> _Data provided_:
##########

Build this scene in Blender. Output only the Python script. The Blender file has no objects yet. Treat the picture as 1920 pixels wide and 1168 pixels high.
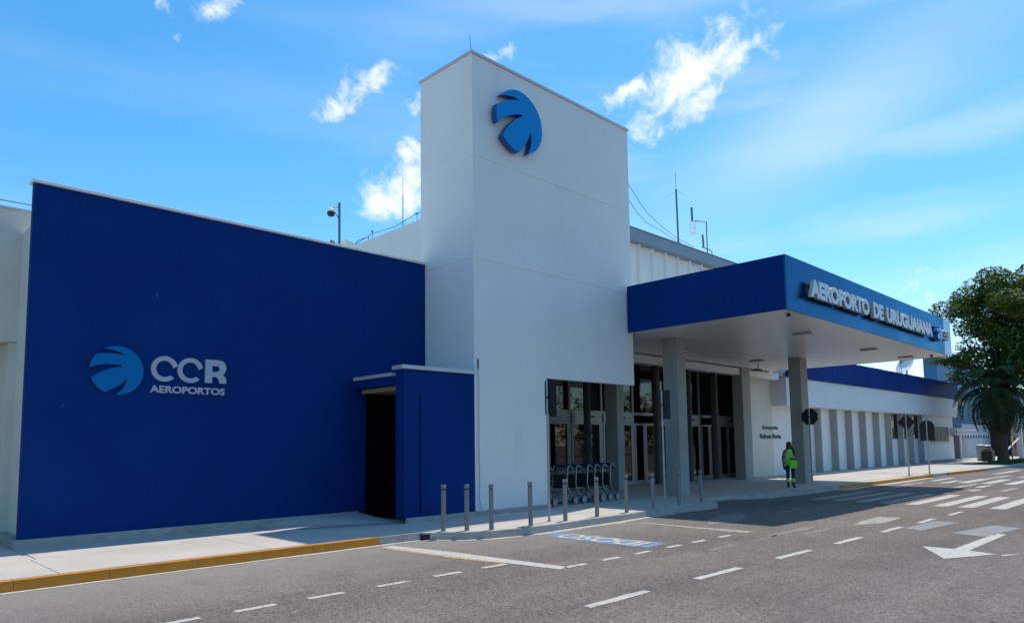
import bpy, bmesh, math, random
from mathutils import Vector, Matrix, noise as mnoise
R = math.radians
random.seed(7)
S = bpy.context.scene
COL = S.collection

# ------------------------------------------------------------------ camera
cam_d = bpy.data.cameras.new('camera')
cam = bpy.data.objects.new('camera', cam_d); COL.objects.link(cam)
right = Vector((0.71184, -0.70221, -0.013646))
down = Vector((0.05247, 0.072544, -0.995984))
fwd = Vector((0.700379, 0.708265, 0.088484))
m = Matrix(((right.x, -down.x, -fwd.x, 0), (right.y, -down.y, -fwd.y, 0), (right.z, -down.z, -fwd.z, 1.80), (0, 0, 0, 1)))
cam.matrix_world = m
cam_d.sensor_width = 36
cam_d.lens = 1325.6 / 1920 * 36
cam_d.shift_y = 134.3 / 1920
cam_d.clip_start = 0.1
cam_d.clip_end = 6000
S.camera = cam

# ------------------------------------------------------------------ light
SUN = Vector((0.44, 0.12, 1.0)).normalized()
el = math.asin(SUN.z); az = math.atan2(SUN.x, SUN.y)
sd = bpy.data.lights.new('sun', 'SUN'); so = bpy.data.objects.new('sun', sd); COL.objects.link(so)
sd.energy = 3.3; sd.angle = R(0.5); sd.color = (1.0, 0.90, 0.76)
so.rotation_euler = SUN.to_track_quat('Z', 'Y').to_euler()
so.location = (0, -20, 60)

W = bpy.data.worlds.new('World'); S.world = W; W.use_nodes = True
wn = W.node_tree; N = wn.nodes; L = wn.links
N.clear()

def mth(op, a, b=None, c=None, clamp=False):
    n = N.new('ShaderNodeMath'); n.operation = op; n.use_clamp = clamp
    for i, v in enumerate((a, b, c)):
        if v is None: continue
        if isinstance(v, (int, float)): n.inputs[i].default_value = v
        else: L.new(v, n.inputs[i])
    return n.outputs[0]

sky = N.new('ShaderNodeTexSky'); sky.sky_type = 'NISHITA'; sky.sun_disc = False
sky.sun_elevation = el; sky.sun_rotation = az
sky.altitude = 50; sky.air_density = 1.0; sky.dust_density = 0.35; sky.ozone_density = 2.2
tc = N.new('ShaderNodeTexCoord')
sep = N.new('ShaderNodeSeparateXYZ'); L.new(tc.outputs['Generated'], sep.inputs[0])
az_s = mth('ARCTAN2', sep.outputs[0], sep.outputs[1])
el_s = mth('ARCSINE', sep.outputs[2])
comb = N.new('ShaderNodeCombineXYZ'); L.new(az_s, comb.inputs[0]); L.new(el_s, comb.inputs[1])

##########

> _Short exercise_: Emit the lines of the material exactly, from its first line to the line containing "S.camera = cam", inclusive; leave every picture out.

> _Complete output_:
Build this scene in Blender. Output only the Python script. The Blender file has no objects yet. Treat the picture as 1920 pixels wide and 1168 pixels high.
import bpy, bmesh, math, random
from mathutils import Vector, Matrix, noise as mnoise
R = math.radians
random.seed(7)
S = bpy.context.scene
COL = S.collection

# ------------------------------------------------------------------ camera
cam_d = bpy.data.cameras.new('camera')
cam = bpy.data.objects.new('camera', cam_d); COL.objects.link(cam)
right = Vector((0.71184, -0.70221, -0.013646))
down = Vector((0.05247, 0.072544, -0.995984))
fwd = Vector((0.700379, 0.708265, 0.088484))
m = Matrix(((right.x, -down.x, -fwd.x, 0), (right.y, -down.y, -fwd.y, 0), (right.z, -down.z, -fwd.z, 1.80), (0, 0, 0, 1)))
cam.matrix_world = m
cam_d.sensor_width = 36
cam_d.lens = 1325.6 / 1920 * 36
cam_d.shift_y = 134.3 / 1920
cam_d.clip_start = 0.1
cam_d.clip_end = 6000
S.camera = cam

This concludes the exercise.